— Stated task —
Reproduce each of the lines word for word.

— Supplied material —

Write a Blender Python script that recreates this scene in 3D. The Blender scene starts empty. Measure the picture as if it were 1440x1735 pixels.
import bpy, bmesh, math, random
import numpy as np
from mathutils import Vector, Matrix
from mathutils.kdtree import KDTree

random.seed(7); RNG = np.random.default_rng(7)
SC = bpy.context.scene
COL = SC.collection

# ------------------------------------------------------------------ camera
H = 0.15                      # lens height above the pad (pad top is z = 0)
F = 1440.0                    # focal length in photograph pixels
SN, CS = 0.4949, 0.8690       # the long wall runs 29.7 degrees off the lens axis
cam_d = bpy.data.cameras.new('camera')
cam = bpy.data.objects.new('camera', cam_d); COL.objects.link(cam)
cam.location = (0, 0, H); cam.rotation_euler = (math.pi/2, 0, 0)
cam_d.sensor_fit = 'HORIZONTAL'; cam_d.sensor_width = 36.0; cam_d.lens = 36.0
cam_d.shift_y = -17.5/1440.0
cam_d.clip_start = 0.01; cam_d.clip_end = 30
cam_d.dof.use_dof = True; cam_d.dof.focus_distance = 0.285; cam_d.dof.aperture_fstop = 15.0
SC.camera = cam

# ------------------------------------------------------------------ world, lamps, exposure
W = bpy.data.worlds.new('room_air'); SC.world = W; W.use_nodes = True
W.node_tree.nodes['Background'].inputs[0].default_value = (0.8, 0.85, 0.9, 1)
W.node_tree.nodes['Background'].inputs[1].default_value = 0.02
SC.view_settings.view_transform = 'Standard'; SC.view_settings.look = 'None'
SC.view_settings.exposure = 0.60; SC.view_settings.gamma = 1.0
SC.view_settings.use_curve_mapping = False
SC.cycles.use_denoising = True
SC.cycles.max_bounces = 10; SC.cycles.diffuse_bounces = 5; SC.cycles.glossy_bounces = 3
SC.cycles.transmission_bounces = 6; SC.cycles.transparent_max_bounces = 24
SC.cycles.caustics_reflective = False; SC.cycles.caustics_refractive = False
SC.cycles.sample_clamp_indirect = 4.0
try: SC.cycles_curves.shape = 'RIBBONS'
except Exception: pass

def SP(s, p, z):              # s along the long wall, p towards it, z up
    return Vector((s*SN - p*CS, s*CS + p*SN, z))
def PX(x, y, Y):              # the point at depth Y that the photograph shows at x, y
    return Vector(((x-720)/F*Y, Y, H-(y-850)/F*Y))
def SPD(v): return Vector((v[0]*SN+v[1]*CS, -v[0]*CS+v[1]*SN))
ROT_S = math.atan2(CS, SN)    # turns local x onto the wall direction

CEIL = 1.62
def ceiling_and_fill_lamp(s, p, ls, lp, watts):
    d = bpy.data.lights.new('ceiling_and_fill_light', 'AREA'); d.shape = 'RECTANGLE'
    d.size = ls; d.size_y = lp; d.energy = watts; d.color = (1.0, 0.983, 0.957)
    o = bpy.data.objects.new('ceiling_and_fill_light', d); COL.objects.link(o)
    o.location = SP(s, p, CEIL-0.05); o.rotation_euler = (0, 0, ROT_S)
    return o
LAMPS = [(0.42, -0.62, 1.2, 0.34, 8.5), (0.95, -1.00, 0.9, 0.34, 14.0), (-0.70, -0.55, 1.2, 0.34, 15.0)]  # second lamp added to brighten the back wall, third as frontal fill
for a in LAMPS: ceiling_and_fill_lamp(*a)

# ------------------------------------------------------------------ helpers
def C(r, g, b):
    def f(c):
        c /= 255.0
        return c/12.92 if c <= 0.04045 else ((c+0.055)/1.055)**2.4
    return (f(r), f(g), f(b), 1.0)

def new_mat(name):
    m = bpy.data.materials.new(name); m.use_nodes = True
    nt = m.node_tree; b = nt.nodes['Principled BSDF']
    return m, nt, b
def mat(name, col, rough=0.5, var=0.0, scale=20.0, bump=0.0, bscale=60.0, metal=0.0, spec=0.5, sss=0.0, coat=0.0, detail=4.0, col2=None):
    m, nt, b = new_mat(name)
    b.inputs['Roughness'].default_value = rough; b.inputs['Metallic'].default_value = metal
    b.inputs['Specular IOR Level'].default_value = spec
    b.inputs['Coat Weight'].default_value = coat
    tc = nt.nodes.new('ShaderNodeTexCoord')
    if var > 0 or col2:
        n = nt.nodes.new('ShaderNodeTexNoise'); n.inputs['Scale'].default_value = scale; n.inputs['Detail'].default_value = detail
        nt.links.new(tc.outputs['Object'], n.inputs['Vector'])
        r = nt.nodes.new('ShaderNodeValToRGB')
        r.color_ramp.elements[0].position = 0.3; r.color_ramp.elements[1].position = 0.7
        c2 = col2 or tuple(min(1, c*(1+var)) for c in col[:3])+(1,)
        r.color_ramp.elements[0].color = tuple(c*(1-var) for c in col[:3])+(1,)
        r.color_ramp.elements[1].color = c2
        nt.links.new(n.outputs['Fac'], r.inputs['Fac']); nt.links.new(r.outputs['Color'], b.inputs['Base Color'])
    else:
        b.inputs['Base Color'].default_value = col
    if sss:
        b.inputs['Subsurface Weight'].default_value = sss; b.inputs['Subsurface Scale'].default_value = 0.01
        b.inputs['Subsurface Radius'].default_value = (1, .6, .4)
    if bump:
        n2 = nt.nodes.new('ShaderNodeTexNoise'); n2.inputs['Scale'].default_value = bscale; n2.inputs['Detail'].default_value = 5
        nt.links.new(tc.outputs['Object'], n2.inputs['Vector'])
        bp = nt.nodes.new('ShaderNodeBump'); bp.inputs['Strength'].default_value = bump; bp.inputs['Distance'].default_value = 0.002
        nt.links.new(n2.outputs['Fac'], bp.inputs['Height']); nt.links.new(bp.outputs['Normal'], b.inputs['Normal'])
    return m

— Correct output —
Write a Blender Python script that recreates this scene in 3D. The Blender scene starts empty. Measure the picture as if it were 1440x1735 pixels.
import bpy, bmesh, math, random
import numpy as np
from mathutils import Vector, Matrix
from mathutils.kdtree import KDTree

random.seed(7); RNG = np.random.default_rng(7)
SC = bpy.context.scene
COL = SC.collection

# ------------------------------------------------------------------ camera
H = 0.15                      # lens height above the pad (pad top is z = 0)
F = 1440.0                    # focal length in photograph pixels
SN, CS = 0.4949, 0.8690       # the long wall runs 29.7 degrees off the lens axis
cam_d = bpy.data.cameras.new('camera')
cam = bpy.data.objects.new('camera', cam_d); COL.objects.link(cam)
cam.location = (0, 0, H); cam.rotation_euler = (math.pi/2, 0, 0)
cam_d.sensor_fit = 'HORIZONTAL'; cam_d.sensor_width = 36.0; cam_d.lens = 36.0
cam_d.shift_y = -17.5/1440.0
cam_d.clip_start = 0.01; cam_d.clip_end = 30
cam_d.dof.use_dof = True; cam_d.dof.focus_distance = 0.285; cam_d.dof.aperture_fstop = 15.0
SC.camera = cam

# ------------------------------------------------------------------ world, lamps, exposure
W = bpy.data.worlds.new('room_air'); SC.world = W; W.use_nodes = True
W.node_tree.nodes['Background'].inputs[0].default_value = (0.8, 0.85, 0.9, 1)
W.node_tree.nodes['Background'].inputs[1].default_value = 0.02
SC.view_settings.view_transform = 'Standard'; SC.view_settings.look = 'None'
SC.view_settings.exposure = 0.60; SC.view_settings.gamma = 1.0
SC.view_settings.use_curve_mapping = False
SC.cycles.use_denoising = True
SC.cycles.max_bounces = 10; SC.cycles.diffuse_bounces = 5; SC.cycles.glossy_bounces = 3
SC.cycles.transmission_bounces = 6; SC.cycles.transparent_max_bounces = 24
SC.cycles.caustics_reflective = False; SC.cycles.caustics_refractive = False
SC.cycles.sample_clamp_indirect = 4.0
try: SC.cycles_curves.shape = 'RIBBONS'
except Exception: pass

def SP(s, p, z):              # s along the long wall, p towards it, z up
    return Vector((s*SN - p*CS, s*CS + p*SN, z))
def PX(x, y, Y):              # the point at depth Y that the photograph shows at x, y
    return Vector(((x-720)/F*Y, Y, H-(y-850)/F*Y))
def SPD(v): return Vector((v[0]*SN+v[1]*CS, -v[0]*CS+v[1]*SN))
ROT_S = math.atan2(CS, SN)    # turns local x onto the wall direction

CEIL = 1.62
def ceiling_and_fill_lamp(s, p, ls, lp, watts):
    d = bpy.data.lights.new('ceiling_and_fill_light', 'AREA'); d.shape = 'RECTANGLE'
    d.size = ls; d.size_y = lp; d.energy = watts; d.color = (1.0, 0.983, 0.957)
    o = bpy.data.objects.new('ceiling_and_fill_light', d); COL.objects.link(o)
    o.location = SP(s, p, CEIL-0.05); o.rotation_euler = (0, 0, ROT_S)
    return o
LAMPS = [(0.42, -0.62, 1.2, 0.34, 8.5), (0.95, -1.00, 0.9, 0.34, 14.0), (-0.70, -0.55, 1.2, 0.34, 15.0)]  # second lamp added to brighten the back wall, third as frontal fill
for a in LAMPS: ceiling_and_fill_lamp(*a)

# ------------------------------------------------------------------ helpers
def C(r, g, b):
    def f(c):
        c /= 255.0
        return c/12.92 if c <= 0.04045 else ((c+0.055)/1.055)**2.4
    return (f(r), f(g), f(b), 1.0)

def new_mat(name):
    m = bpy.data.materials.new(name); m.use_nodes = True
    nt = m.node_tree; b = nt.nodes['Principled BSDF']
    return m, nt, b
def mat(name, col, rough=0.5, var=0.0, scale=20.0, bump=0.0, bscale=60.0, metal=0.0, spec=0.5, sss=0.0, coat=0.0, detail=4.0, col2=None):
    m, nt, b = new_mat(name)
    b.inputs['Roughness'].default_value = rough; b.inputs['Metallic'].default_value = metal
    b.inputs['Specular IOR Level'].default_value = spec
    b.inputs['Coat Weight'].default_value = coat
    tc = nt.nodes.new('ShaderNodeTexCoord')
    if var > 0 or col2:
        n = nt.nodes.new('ShaderNodeTexNoise'); n.inputs['Scale'].default_value = scale; n.inputs['Detail'].default_value = detail
        nt.links.new(tc.outputs['Object'], n.inputs['Vector'])
        r = nt.nodes.new('ShaderNodeValToRGB')
        r.color_ramp.elements[0].position = 0.3; r.color_ramp.elements[1].position = 0.7
        c2 = col2 or tuple(min(1, c*(1+var)) for c in col[:3])+(1,)
        r.color_ramp.elements[0].color = tuple(c*(1-var) for c in col[:3])+(1,)
        r.color_ramp.elements[1].color = c2
        nt.links.new(n.outputs['Fac'], r.inputs['Fac']); nt.links.new(r.outputs['Color'], b.inputs['Base Color'])
    else:
        b.inputs['Base Color'].default_value = col
    if sss:
        b.inputs['Subsurface Weight'].default_value = sss; b.inputs['Subsurface Scale'].default_value = 0.01
        b.inputs['Subsurface Radius'].default_value = (1, .6, .4)
    if bump:
        n2 = nt.nodes.new('ShaderNodeTexNoise'); n2.inputs['Scale'].default_value = bscale; n2.inputs['Detail'].default_value = 5
        nt.links.new(tc.outputs['Object'], n2.inputs['Vector'])
        bp = nt.nodes.new('ShaderNodeBump'); bp.inputs['Strength'].default_value = bump; bp.inputs['Distance'].default_value = 0.002
        nt.links.new(n2.outputs['Fac'], bp.inputs['Height']); nt.links.new(bp.outputs['Normal'], b.inputs['Normal'])
    return m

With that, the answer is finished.